Peter Saint-Andre wrote a couple of years ago:

At the age of nine, I stopped believing in the existence of gods, because there seemed to be no evidence for the kind of supernatural power asserted by those around me. I don't see my lack of religious belief as a matter of ideology, which is why I prefer the term "non-believer" to the term "atheist" (one who actively disputes the existence of gods, often in a militant fashion) or "agnostic" (one who doesn't think there is enough evidence one way or another to determine if gods exist).

Saint-Andre is making two (related) errors here. First, he is assuming that every time we see the "-ism" ending on a word we are therefore looking at a label for some ideology, belief system, religion, etc. Second, he is assuming that "atheist" is only defined by the very narrow idea of actively disputing the existence of gods.

It is not true that everything with the -ism suffix is some sort of ideology. Terrorism isn't an ideology, it's a practice or tactic.

Heroism isn't an ideology, it's a characteristic or quality. A person with astigmatism is not a person whose ideology consists of not forming any points (though I've encountered people who could in theory be described in such a way).

It's true that the suffix -ism often signals an ideology, but it also can signal some state, attribute, or characteristic that is not reliant upon any particular ideology.

This is to be expected because the English -ism derives from the Greek -ismos, which means "the act, state, or theory of."

The term "atheist" doesn't really mean anything different from the term "nonbeliever" (in gods). An atheist is merely someone who lacks belief in gods -- a person who isn't a theist. Atheism is the state of not having any belief in the existence of any gods. Some go on to actively dispute the existence of some or all gods and some may do so militantly, but this isn't a precondition of being an atheist. Some are atheists in a very apathetic way, not believing in any gods and not particularly caring that others do. Atheism isn't an ideology, isn't a belief system, and isn't a religion -- though, like theism, it can be a part of all three.

Of course, if nonbelievers continue to be ashamed of atheism or continue to imagine that it is defined in the manner that evangelical Christians would like to define it, people will remain confused on the matter.

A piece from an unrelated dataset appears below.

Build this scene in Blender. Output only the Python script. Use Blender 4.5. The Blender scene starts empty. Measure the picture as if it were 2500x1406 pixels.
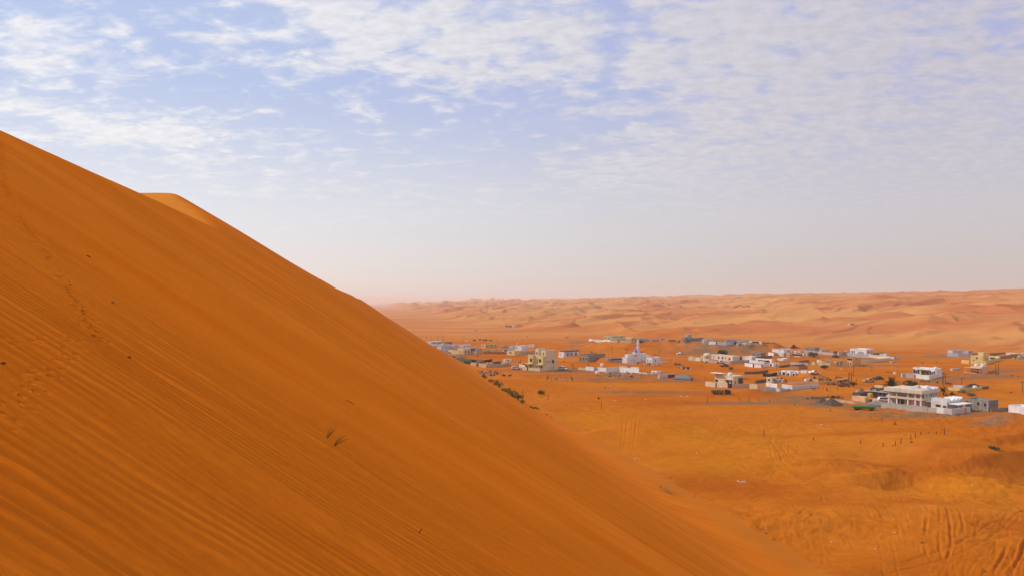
import bpy, bmesh, math, random
import numpy as np
from mathutils import Vector, Matrix
R = math.radians
rnd = random.Random(7)
scene = bpy.context.scene
COL = scene.collection

# ---------------------------------------------------------------- camera
F = 1800.0                       # focal length in pixels of the 2500 px wide photograph
HZ = 738.0                       # horizon row
EYE = 35.0
cam_d = bpy.data.cameras.new("camera"); cam = bpy.data.objects.new("camera", cam_d); COL.objects.link(cam)
cam_d.sensor_width = 36.0; cam_d.lens = 36.0*F/2500.0
cam_d.clip_start = 0.1; cam_d.clip_end = 90000
cam.location = (0, 0, EYE); cam.rotation_euler = (R(90), 0, 0)
cam_d.shift_y = (HZ-703.0)/2500.0
scene.camera = cam

# ---------------------------------------------------------------- sun and sky
SUN_EL = 40.0
sdx, sdy = -0.975, 0.22
sun_d = bpy.data.lights.new("sun", 'SUN'); sun = bpy.data.objects.new("sun", sun_d); COL.objects.link(sun)
sun_d.energy = 2.9; sun_d.angle = R(3); sun_d.color = (1.0, .93, .82)
sv = Vector((sdx*math.cos(R(SUN_EL)), sdy*math.cos(R(SUN_EL)), math.sin(R(SUN_EL))))
sun.rotation_euler = (-sv).to_track_quat('-Z', 'Y').to_euler()

world = bpy.data.worlds.new("World"); scene.world = world; world.use_nodes = True
wt = world.node_tree; wt.nodes.clear()
def N(t, kind, **kw):
    n = t.nodes.new(kind)
    for k, v in kw.items():
        if k.startswith('i_'):
            key = k[2:]; key = int(key) if key.isdigit() else key.replace('_', ' ')
            n.inputs[key].default_value = v
        else: setattr(n, k, v)
    return n
def L(t, a, b): t.links.new(a, b)
def mathn(t, op, a, b=None, clamp=False, c=None):
    n = t.nodes.new('ShaderNodeMath'); n.operation = op; n.use_clamp = clamp
    for i, v in enumerate((a, b, c)):
        if v is None: continue
        if isinstance(v, (int, float)): n.inputs[i].default_value = v
        else: t.links.new(v, n.inputs[i])
    return n.outputs[0]
def mixc(t, fac, a, b, mode='MIX'):
    n = t.nodes.new('ShaderNodeMix'); n.data_type = 'RGBA'; n.blend_type = mode
    if isinstance(fac, (int, float)): n.inputs[0].default_value = fac
    else: t.links.new(fac, n.inputs[0])
    for i, v in ((6, a), (7, b)):
        if isinstance(v, tuple): n.inputs[i].default_value = (*v, 1)
        else: t.links.new(v, n.inputs[i])
    return n.outputs[2]
def rampn(t, fac, stops, interp='LINEAR'):
    n = t.nodes.new('ShaderNodeValToRGB'); cr = n.color_ramp; cr.interpolation = interp
    while len(cr.elements) < len(stops): cr.elements.new(0.5)
    for e, (p, c) in zip(cr.elements, stops):
        e.position = p; e.color = (*c, 1) if isinstance(c, tuple) else (c, c, c, 1)
    t.links.new(fac, n.inputs[0]); return n.outputs[0]
def maprange(t, v, a, b, c=0.0, d=1.0, smooth=True):
    n = t.nodes.new('ShaderNodeMapRange'); n.interpolation_type = 'SMOOTHSTEP' if smooth else 'LINEAR'
    t.links.new(v, n.inputs[0])
    for i, x in enumerate((a, b, c, d)): n.inputs[i+1].default_value = x
    return n.outputs[0]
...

But I'm not sure that Peter Saint-Andre is merely "confused," because of this:

By contrast, we do not attach the "-ism" suffix to the recognition of facts. No one describes themselves as a "heliocentrist" -- they simply recognize the fact that the earth revolves around the sun. To describe one person as a heliocentrist and another as a geocentrist would be to put observable facts and unprovable dogmas on an equal footing, and that's just wrong.

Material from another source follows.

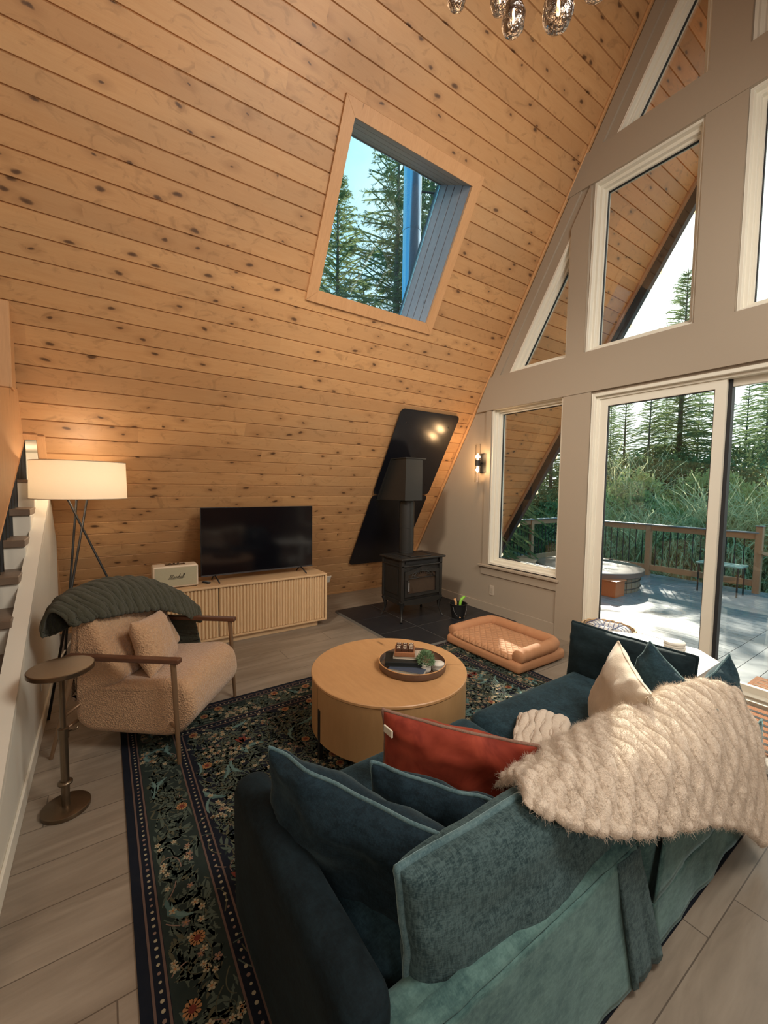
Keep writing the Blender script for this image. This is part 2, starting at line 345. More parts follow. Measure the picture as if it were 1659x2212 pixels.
def _mk():
    k = M['rust']; o = k.obj(); k.set(Base_Color=k.mix(k.ramp(k.noise(o, 7, 4, .6, .8), [(.35, (0, 0, 0)), (.7, (1, 1, 1))]), (.17, .020, .010), (.36, .060, .030)), Roughness=.7)
    k.b.inputs['Sheen Weight'].default_value = .22; k.put(k.b.inputs['Sheen Tint'], (1, .35, .22)); k.b.inputs['Specular IOR Level'].default_value = .2; M['rust'] = k.m
    k = N('slate_tile'); g = k.geo(); c = k.mix(k.noise(g, 6, 5, .6, .5), (.010, .011, .014), (.022, .024, .028)); k.set(Base_Color=c, Roughness=.42); k.bump(k.noise(g, 18, 5), .25, .006); M['slate'] = k.m
    k = N('linen_shade'); w = k.noise(k.map(k.obj(), (1, 1, 9)), 120, 2); k.set(Base_Color=(.80, .70, .56), Roughness=.9)
    k.t.nodes.remove(k.b); d = k.n('ShaderNodeBsdfDiffuse', {0: (.82, .74, .62, 1)}); t = k.n('ShaderNodeBsdfTranslucent', {0: (.86, .74, .56, 1)})
    mx = k.n('ShaderNodeMixShader', {0: .45}); k.t.links.new(d.outputs[0], mx.inputs[1]); k.t.links.new(t.outputs[0], mx.inputs[2]); k.t.links.new(mx.outputs[0], k.out.inputs[0]); M['shade'] = k.m
    k = N('smoked_glass'); t = k.t; k.set(Base_Color=(.24, .22, .21), Metallic=.95, Roughness=.06)
    tr = k.n('ShaderNodeBsdfTransparent', {0: (.50, .44, .38, 1)}); nz = k.noise(k.obj(), 14, 3, .6, 2.5); k.bump(nz, .8, .02)
    f = k.ramp(nz, [(.38, (.40, .40, .40)), (.60, (.92, .92, .92))]); mx = k.n('ShaderNodeMixShader', {0: f}); t.links.new(tr.outputs[0], mx.inputs[1]); t.links.new(k.b.outputs[0], mx.inputs[2]); t.links.new(mx.outputs[0], k.out.inputs[0]); M['smoke'] = k.m
    k = N('woven_wicker'); o = k.obj(); a = k.n('ShaderNodeTexWave', {'Vector': o, 'Scale': 26.0, 'Distortion': 1.0}, bands_direction='Z'); k.set(Base_Color=k.mix(k.noise(o, 60, 3), (.40, .25, .13), (.58, .40, .23)), Roughness=.75); k.bump(a.outputs[1], .6, .006); M['wicker'] = k.m
    k = N('deck_boards'); g = k.geo(); a = k.noise(k.map(g, (.35, 5, 1)), 3, 5, .6, .5); wv = k.noise(g, .9, 4, .6, .6)
    k.set(Base_Color=k.mix(a, (.135, .145, .160), (.25, .265, .285)), Roughness=k.math('ADD', k.math('MULTIPLY', k.ramp(wv, [(.4, (0, 0, 0)), (.6, (1, 1, 1))]), .30), .14)); k.bump(a, .15, .004); M['deck'] = k.m
_mk()
def leafmat(name, c1, c2, tr=.35):
    k = N(name); t = k.t; t.nodes.remove(k.b); oi = k.n('ShaderNodeObjectInfo')
    c = k.mix(k.noise(k.obj(), 1.6, 3), c1, c2); c = k.mix(k.math('MULTIPLY', oi.outputs['Random'], .35), c, tuple(x*.6 for x in c1))
    d = k.n('ShaderNodeBsdfDiffuse', {0: c}); tl = k.n('ShaderNodeBsdfTranslucent', {0: c}); mx = k.n('ShaderNodeMixShader', {0: tr})
    t.links.new(d.outputs[0], mx.inputs[1]); t.links.new(tl.outputs[0], mx.inputs[2]); t.links.new(mx.outputs[0], k.out.inputs[0]); return k.m
M['needle'] = leafmat('conifer_needles', (.115, .18, .085), (.29, .35, .15), .5)
M['leafy'] = leafmat('bush_leaves', (.40, .44, .16), (.70, .70, .33), .55)
M['broom'] = leafmat('broom_sprays', (.48, .50, .27), (.78, .76, .48), .55)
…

Now that's just absurd. I would certainly describe myself as a "heliocentrist" if I happened to be talking to a "geocentrist" about the organization of the solar system. There are geocentrists so such a situation isn't impossible, but it is unlikely so I don't expect it to happen any time soon. Just because it's unlikely, though, doesn't mean that such a label wouldn't be accurate.

A heliocentrist is anyone who thinks the earth orbits the sun; a geocentrist is anyone who thinks the sun orbits the earth. Use of those labels is, to use Peter Saint-Andre's words, a recognition of observable facts and not an attempt to place them both on equal footing. Using a word ending in "ism" to describe two different states or conditions or two different ideologies does not imply that one regards both as equal in any way.

It's just the correct use of language; in contrast, the refusal to use language correctly in order to score debating points is just juvenile.